Vengeance Is Mine (1979 film)

Fukushū suruwa wareniari

Movie Poster
Directed by Shōhei Imamura
Produced by Kazuo Inoue
Written by Masaru Baba, Ryūzō Saki (novel)
Starring Ken Ogata, Mayumi Ogawa, Rentarō Mikuni, Mitsuko Baisho
Music by Shin’ichirō Ikebe
Cinematography Sinsaku Himeda
Edited by Keiichi Uraoka
Distributed by Shochiku
Release dates
1979
Running time
140 min.
Country Japan
Language Japanese

Vengeance Is Mine (Japanese title: 復讐するは我にあり, fukushū suru wa ware ni ari) is a 1979 film directed by Shōhei Imamura, based on the book of the same name by Ryūzō Saki. It depicts the true story of serial killer Akira Nishiguchi (Iwao Enokizu in the film).

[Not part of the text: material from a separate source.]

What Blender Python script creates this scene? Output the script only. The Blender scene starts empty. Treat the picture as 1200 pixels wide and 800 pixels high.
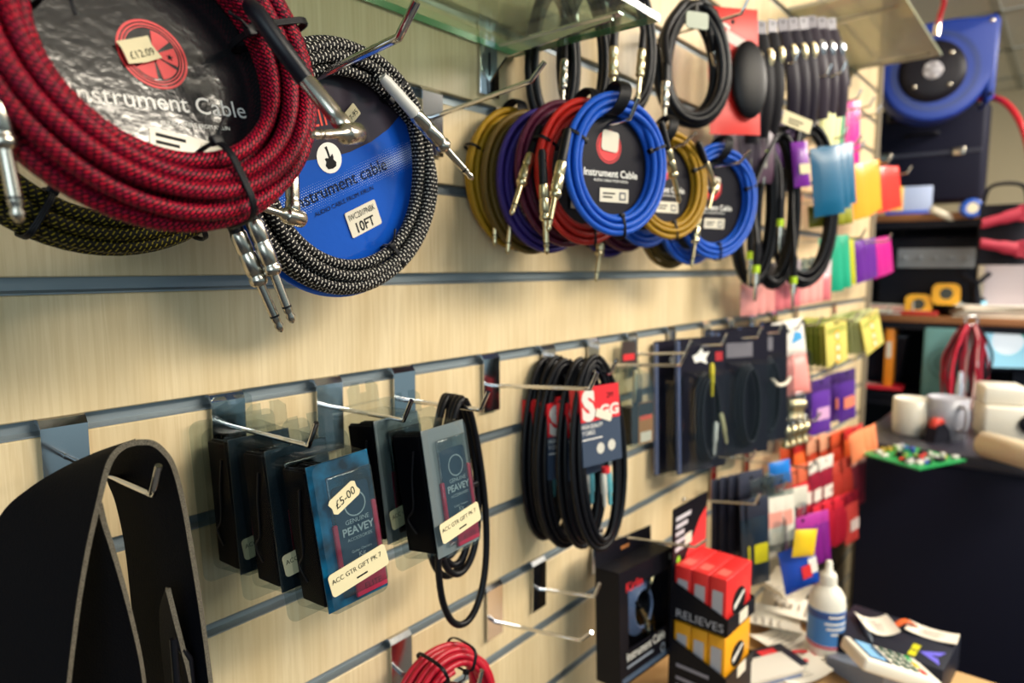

It stars Ken Ogata as Enokizu, with Mayumi Ogawa, Rentarō Mikuni, Mitsuko Baisho, Nijiko Kiyokawa and Chocho Miyako. The film won the 1979 Best Picture Award at the Japanese Academy Awards, and won Best Screenplay at the Yokohama Film Festival, where Ken Ogata also won Best Actor.[1]

Plot

The film's story is told in a series of flashbacks. In the opening scenes, Iwao Enokizu (Ken Ogata), is a prisoner of the police. A huge crowd of journalists and an angry mob greets him as he enters a cell. The police quiz him but he refuses to answer. The story goes back to the initial murders. Enokizu tricks and then kills two men and steals a large sum of money. He puts on a suit and disappears. Enokizu travels to another city. At the train station, he asks a taxi driver to take him to an inn where he can get a prostitute. Enokizu is sexually insatiable. He tells the innkeeper, a woman called Haru (Mayumi Ogawa), that he is a professor at Kyoto University. The police, searching for Enokizu, put out bulletins with his face on television. The prostitute thinks the professor is Enokizu, but she is told not to go to the police because of her job.

Enokizu's background is the son of a Catholic father (Rentaro Mikuni) who lost his fishing boats to the Japanese navy in the 1930s. Enokizu is a rebellious, violent child. As a young man, he is convicted and imprisoned. His mother is ill. His wife (Mitsuko Baisho) is attracted to his father. She divorces Enokizu, but then is persuaded by Enokizu's father to remarry him, due to the father's Catholic beliefs. After the remarriage, she tries to seduce the father, but fails. Enokizu accuses her of sleeping with his father when he was in prison.

Enokizu travels to Tokyo. He tricks the mother of a young defendant into giving him the bail money for her son. Escaping, he befriends a lawyer who lives alone. He kills the lawyer and uses his apartment. He sends some money to Haru, and travels back to her place. Haru's mother is a convicted murderer who has recently been released from prison. Haru had lost her job, and had to run the seedy inn because she could not find other work. Haru and her mother realise that "the Professor" is the wanted man. Enokizu kills both Haru and her mother and pawns their goods. The prostitute (Toshie Negishi) sees the pawnbroker going to the inn and decides to go to the police.

Five years later, Enokizu has been executed. His father and wife go to the top of a mountain to scatter his ashes. They throw the bones into the air but the bones remain hanging in the air.

Cast

Reception

Jasper Sharp says "Both seducing and repelling with its unusual story and grisly humour, Imamura uncovers a seedy underbelly of civilised Japanese society."[2] Roger Ebert says "This portrait of a cold-blooded serial killer suggests a cruel force without motivation, inspiration, grievance."[3]

References

  1. "Awards for Fukushū suruwa wareniari (1979)". IMDb. Retrieved 2009-04-25.
  2. Sharp, Jasper. "Vengeance is Mine essay". Retrieved 7 February 2013.
  3. Ebert, Roger. "Vengeance Is Mine :: rogerebert.com :: Great Movies". Retrieved 7 February 2013.